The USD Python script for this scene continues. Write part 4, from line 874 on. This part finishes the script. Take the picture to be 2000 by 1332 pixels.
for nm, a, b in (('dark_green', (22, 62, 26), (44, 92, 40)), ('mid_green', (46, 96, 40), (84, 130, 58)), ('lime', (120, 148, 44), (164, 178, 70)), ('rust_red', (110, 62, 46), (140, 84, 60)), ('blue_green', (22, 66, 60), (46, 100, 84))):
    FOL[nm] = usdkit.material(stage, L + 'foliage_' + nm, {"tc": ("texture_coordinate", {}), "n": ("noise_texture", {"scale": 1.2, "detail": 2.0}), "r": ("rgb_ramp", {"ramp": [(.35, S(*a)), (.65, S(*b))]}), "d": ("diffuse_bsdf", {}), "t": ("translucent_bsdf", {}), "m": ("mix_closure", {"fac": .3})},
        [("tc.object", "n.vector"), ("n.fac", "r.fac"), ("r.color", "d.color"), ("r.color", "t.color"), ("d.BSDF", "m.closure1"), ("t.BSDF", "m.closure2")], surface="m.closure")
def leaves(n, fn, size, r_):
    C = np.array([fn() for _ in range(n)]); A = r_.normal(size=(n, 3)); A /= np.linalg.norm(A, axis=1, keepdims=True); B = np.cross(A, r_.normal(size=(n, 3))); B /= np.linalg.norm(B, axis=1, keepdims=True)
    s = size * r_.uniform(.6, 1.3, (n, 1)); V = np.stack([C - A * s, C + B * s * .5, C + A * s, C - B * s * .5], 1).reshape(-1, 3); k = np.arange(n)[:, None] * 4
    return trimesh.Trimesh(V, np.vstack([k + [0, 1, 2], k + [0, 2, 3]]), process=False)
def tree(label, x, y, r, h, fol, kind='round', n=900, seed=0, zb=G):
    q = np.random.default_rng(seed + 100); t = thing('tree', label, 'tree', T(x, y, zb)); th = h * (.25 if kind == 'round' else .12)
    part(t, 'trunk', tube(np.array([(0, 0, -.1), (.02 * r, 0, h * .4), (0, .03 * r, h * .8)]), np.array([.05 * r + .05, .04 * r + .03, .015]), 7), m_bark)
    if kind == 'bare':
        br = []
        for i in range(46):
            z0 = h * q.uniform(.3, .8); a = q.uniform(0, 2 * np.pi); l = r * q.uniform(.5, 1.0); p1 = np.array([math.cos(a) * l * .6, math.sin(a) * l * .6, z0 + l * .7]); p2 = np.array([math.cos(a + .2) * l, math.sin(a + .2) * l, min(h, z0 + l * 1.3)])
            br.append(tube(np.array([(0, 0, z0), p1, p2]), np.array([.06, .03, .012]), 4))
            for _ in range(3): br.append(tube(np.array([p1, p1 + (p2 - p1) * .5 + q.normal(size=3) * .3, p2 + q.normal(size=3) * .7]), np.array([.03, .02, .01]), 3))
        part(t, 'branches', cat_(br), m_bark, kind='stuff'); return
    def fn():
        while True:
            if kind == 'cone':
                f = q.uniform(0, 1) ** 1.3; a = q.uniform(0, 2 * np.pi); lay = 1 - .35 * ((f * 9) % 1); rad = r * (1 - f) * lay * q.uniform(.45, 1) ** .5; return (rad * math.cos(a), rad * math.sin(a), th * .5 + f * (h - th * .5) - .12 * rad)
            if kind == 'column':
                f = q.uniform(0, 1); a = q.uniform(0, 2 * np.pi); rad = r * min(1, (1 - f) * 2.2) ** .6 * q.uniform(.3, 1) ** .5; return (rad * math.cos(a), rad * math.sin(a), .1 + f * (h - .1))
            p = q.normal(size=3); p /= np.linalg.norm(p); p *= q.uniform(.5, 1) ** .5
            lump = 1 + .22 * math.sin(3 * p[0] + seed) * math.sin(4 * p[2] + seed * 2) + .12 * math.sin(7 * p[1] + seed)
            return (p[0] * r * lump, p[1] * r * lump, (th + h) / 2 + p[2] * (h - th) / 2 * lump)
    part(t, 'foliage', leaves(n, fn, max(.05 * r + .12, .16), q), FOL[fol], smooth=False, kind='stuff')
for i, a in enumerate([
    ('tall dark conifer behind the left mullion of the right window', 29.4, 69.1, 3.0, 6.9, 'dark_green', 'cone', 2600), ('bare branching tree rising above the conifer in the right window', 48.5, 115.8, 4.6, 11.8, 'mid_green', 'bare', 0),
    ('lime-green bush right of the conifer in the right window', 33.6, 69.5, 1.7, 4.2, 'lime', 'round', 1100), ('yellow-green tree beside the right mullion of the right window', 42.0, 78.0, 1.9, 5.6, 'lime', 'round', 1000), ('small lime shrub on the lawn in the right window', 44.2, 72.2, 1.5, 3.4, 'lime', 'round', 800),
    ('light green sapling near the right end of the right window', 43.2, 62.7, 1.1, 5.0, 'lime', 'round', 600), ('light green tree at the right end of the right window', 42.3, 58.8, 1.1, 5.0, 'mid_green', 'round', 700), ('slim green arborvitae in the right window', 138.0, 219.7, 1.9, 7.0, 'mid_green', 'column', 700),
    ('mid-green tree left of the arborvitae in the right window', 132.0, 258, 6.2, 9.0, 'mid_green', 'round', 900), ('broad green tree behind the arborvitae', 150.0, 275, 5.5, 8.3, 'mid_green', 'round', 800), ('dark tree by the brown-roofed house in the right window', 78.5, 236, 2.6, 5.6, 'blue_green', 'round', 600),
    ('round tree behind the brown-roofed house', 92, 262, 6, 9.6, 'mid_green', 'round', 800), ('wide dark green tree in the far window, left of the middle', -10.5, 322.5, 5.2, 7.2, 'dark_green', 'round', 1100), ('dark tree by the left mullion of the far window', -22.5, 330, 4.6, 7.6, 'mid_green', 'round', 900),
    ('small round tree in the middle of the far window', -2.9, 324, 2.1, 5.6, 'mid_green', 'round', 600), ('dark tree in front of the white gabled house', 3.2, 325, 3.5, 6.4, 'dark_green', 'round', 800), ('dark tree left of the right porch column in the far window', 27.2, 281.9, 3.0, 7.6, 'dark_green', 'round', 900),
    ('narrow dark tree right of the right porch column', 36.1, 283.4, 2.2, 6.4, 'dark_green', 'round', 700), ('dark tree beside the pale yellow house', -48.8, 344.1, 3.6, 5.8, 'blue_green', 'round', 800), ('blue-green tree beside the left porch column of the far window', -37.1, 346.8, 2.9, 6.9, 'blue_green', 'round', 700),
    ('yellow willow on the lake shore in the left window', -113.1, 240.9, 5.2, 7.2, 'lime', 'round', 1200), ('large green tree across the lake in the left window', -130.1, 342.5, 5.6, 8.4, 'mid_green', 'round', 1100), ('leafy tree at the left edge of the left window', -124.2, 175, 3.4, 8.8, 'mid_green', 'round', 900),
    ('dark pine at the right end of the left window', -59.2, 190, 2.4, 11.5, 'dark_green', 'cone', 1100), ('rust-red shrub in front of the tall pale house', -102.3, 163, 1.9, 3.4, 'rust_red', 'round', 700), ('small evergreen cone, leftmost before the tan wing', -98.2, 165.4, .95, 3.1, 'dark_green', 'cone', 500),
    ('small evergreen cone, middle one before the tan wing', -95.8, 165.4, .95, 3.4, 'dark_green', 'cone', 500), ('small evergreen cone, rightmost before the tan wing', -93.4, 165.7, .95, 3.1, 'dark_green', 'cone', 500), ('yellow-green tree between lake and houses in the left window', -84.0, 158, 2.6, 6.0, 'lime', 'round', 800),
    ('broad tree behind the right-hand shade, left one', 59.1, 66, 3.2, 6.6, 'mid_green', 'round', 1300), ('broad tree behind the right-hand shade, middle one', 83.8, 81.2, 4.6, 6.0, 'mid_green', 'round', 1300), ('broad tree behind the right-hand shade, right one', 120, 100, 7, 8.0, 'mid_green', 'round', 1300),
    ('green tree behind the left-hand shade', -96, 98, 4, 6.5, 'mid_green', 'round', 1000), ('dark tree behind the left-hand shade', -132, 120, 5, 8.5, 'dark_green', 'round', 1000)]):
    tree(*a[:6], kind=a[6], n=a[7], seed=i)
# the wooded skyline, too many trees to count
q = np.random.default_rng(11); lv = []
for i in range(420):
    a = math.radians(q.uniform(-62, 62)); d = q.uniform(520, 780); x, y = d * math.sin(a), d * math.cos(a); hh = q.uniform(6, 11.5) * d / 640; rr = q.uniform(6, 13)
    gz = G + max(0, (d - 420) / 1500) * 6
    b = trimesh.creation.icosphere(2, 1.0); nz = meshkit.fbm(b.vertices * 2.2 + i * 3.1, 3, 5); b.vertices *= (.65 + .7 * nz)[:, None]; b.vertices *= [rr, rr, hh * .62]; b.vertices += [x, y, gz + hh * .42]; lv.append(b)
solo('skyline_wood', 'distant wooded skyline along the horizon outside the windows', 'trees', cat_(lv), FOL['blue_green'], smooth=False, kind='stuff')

━━━━━━━━

WRITTEN REQUEST: Scan the material line by line and report each one that contains "part".

RIGHT ANSWER:
The USD Python script for this scene continues. Write part 4, from line 874 on. This part finishes the script. Take the picture to be 2000 by 1332 pixels.
    part(t, 'trunk', tube(np.array([(0, 0, -.1), (.02 * r, 0, h * .4), (0, .03 * r, h * .8)]), np.array([.05 * r + .05, .04 * r + .03, .015]), 7), m_bark)
        part(t, 'branches', cat_(br), m_bark, kind='stuff'); return
    part(t, 'foliage', leaves(n, fn, max(.05 * r + .12, .16), q), FOL[fol], smooth=False, kind='stuff')